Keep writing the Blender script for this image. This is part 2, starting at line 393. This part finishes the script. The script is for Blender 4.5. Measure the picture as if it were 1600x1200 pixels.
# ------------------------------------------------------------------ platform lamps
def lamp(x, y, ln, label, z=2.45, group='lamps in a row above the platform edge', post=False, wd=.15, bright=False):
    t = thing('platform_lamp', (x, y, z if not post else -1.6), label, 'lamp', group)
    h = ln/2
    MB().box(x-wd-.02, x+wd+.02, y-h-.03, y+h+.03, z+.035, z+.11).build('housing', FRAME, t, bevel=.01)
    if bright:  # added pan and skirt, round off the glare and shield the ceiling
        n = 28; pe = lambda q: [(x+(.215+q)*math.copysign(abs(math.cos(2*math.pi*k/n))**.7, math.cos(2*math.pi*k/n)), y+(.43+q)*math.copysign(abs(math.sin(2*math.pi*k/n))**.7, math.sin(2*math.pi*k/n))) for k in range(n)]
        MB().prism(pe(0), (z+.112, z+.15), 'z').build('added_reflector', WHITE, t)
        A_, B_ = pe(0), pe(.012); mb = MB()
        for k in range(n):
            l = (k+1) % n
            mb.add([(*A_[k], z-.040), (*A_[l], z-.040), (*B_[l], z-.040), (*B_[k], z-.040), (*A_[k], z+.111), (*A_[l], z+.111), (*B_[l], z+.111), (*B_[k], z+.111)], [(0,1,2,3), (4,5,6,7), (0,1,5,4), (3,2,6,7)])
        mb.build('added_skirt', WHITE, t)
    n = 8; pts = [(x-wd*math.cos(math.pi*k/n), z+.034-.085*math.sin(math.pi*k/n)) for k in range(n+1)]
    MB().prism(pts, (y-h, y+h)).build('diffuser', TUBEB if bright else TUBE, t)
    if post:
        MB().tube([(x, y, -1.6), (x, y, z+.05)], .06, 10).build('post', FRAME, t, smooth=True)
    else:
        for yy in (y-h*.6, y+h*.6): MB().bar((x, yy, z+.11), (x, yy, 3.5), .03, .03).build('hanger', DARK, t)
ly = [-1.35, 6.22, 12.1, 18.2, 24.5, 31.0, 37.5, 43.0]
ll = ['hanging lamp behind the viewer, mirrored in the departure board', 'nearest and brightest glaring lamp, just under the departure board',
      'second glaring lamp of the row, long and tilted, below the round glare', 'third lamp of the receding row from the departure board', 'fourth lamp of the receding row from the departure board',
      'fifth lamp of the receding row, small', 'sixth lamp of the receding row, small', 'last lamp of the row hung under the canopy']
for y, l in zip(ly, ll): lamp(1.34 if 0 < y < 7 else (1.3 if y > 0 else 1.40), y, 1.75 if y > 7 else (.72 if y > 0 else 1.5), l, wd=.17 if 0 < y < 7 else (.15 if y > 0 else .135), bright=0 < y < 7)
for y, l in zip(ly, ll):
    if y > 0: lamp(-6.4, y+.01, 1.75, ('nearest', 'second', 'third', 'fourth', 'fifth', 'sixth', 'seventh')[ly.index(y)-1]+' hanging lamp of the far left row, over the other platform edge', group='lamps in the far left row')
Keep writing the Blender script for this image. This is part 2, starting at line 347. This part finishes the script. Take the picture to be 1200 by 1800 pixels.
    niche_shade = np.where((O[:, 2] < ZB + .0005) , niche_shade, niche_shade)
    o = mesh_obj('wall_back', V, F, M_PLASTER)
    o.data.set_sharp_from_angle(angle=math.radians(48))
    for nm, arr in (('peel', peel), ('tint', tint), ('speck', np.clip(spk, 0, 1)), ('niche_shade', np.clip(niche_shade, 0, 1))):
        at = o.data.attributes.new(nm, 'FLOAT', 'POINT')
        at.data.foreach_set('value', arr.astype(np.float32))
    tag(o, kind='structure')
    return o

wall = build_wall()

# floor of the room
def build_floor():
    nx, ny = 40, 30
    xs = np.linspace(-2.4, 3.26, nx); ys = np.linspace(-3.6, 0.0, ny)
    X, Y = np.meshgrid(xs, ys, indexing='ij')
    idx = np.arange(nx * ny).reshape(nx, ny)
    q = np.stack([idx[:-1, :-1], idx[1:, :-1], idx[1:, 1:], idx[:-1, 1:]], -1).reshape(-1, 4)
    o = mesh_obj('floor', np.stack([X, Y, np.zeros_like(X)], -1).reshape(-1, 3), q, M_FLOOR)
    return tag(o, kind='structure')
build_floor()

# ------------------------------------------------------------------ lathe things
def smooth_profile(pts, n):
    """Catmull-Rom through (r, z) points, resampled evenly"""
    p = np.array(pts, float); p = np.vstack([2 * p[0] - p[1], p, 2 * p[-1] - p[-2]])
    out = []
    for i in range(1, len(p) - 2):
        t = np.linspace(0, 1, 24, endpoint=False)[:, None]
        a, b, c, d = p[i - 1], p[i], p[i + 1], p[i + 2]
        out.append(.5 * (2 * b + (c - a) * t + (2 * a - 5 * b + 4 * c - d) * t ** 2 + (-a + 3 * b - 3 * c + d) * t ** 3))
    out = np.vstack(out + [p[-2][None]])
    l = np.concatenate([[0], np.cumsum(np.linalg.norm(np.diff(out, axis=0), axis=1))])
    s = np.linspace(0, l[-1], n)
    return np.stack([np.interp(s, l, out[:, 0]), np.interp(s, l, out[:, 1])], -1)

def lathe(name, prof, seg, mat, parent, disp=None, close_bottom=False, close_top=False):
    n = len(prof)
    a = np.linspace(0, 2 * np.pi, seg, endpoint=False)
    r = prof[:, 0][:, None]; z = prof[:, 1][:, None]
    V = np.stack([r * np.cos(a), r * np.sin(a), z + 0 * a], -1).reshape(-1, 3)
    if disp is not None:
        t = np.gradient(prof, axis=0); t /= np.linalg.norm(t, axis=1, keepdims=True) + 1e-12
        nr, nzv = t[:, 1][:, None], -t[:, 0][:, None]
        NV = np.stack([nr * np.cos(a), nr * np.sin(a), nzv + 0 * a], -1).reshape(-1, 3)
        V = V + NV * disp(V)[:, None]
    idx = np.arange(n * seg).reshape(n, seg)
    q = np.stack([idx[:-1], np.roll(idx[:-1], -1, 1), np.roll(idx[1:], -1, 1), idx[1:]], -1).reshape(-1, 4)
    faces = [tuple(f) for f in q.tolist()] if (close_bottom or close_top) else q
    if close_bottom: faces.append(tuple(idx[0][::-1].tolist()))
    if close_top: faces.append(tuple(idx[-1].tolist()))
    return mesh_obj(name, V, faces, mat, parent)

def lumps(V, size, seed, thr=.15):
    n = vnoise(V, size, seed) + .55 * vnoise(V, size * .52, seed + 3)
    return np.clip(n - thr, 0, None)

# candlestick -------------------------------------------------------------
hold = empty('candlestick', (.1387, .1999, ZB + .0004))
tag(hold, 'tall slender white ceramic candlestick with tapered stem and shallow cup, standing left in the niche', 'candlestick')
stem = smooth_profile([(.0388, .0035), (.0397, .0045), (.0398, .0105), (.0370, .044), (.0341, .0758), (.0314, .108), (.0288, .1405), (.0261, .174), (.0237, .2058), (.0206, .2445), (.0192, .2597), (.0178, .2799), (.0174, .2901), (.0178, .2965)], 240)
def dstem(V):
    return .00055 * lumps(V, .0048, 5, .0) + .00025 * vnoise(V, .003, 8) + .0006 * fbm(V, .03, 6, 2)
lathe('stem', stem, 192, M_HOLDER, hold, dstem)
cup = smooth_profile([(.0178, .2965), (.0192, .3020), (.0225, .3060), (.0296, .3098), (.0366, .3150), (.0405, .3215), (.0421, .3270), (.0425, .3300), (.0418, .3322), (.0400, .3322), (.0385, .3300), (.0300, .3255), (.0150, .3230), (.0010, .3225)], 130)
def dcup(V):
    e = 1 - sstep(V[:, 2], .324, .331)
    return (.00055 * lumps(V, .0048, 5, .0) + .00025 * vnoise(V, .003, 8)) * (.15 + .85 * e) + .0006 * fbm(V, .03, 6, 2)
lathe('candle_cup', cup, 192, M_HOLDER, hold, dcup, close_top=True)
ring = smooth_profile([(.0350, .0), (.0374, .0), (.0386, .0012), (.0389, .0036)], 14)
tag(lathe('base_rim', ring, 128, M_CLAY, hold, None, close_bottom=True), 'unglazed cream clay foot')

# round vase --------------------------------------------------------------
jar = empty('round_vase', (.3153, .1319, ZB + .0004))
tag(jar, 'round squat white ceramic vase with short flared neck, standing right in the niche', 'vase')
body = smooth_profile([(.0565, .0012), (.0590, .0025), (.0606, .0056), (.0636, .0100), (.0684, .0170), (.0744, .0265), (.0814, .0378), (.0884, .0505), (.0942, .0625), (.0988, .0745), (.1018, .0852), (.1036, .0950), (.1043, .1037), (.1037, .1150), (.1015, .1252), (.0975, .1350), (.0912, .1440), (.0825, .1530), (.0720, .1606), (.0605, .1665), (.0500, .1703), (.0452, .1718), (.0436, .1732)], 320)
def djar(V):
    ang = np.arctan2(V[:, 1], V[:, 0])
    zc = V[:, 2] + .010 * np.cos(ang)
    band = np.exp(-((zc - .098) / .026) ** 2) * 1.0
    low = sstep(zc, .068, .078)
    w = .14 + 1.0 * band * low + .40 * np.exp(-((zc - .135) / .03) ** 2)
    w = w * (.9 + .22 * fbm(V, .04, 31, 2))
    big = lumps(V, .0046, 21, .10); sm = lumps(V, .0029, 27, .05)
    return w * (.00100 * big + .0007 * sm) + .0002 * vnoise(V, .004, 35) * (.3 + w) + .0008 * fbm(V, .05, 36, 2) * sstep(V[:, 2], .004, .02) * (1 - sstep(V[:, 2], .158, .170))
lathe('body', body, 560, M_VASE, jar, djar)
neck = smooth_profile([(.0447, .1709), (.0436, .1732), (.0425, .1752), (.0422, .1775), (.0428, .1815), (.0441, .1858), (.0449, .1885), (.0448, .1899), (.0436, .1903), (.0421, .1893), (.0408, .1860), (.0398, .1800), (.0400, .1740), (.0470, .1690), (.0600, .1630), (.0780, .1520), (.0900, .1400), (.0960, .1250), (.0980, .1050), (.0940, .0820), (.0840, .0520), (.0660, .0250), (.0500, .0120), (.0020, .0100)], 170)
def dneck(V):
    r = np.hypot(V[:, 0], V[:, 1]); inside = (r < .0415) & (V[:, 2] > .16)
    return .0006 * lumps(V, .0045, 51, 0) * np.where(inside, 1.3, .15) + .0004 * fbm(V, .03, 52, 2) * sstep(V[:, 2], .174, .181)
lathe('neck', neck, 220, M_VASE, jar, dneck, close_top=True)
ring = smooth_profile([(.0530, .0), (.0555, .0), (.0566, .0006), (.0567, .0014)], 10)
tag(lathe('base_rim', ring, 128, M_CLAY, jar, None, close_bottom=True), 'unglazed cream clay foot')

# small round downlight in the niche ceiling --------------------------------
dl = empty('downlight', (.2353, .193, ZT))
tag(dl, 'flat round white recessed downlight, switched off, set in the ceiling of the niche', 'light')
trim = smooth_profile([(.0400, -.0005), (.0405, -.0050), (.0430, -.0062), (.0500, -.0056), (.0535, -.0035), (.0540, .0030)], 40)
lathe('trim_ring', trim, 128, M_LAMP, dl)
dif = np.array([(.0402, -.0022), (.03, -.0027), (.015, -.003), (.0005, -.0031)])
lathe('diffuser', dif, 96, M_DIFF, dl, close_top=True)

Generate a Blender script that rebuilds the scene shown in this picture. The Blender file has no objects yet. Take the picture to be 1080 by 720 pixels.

────────────────────

_Your task_
Gather up every line from the listing above in which the word "pixels" occurs.

_Correct answer_
Keep writing the Blender script for this image. This is part 2, starting at line 393. This part finishes the script. The script is for Blender 4.5. Measure the picture as if it were 1600x1200 pixels.
Keep writing the Blender script for this image. This is part 2, starting at line 347. This part finishes the script. Take the picture to be 1200 by 1800 pixels.
Generate a Blender script that rebuilds the scene shown in this picture. The Blender file has no objects yet. Take the picture to be 1080 by 720 pixels.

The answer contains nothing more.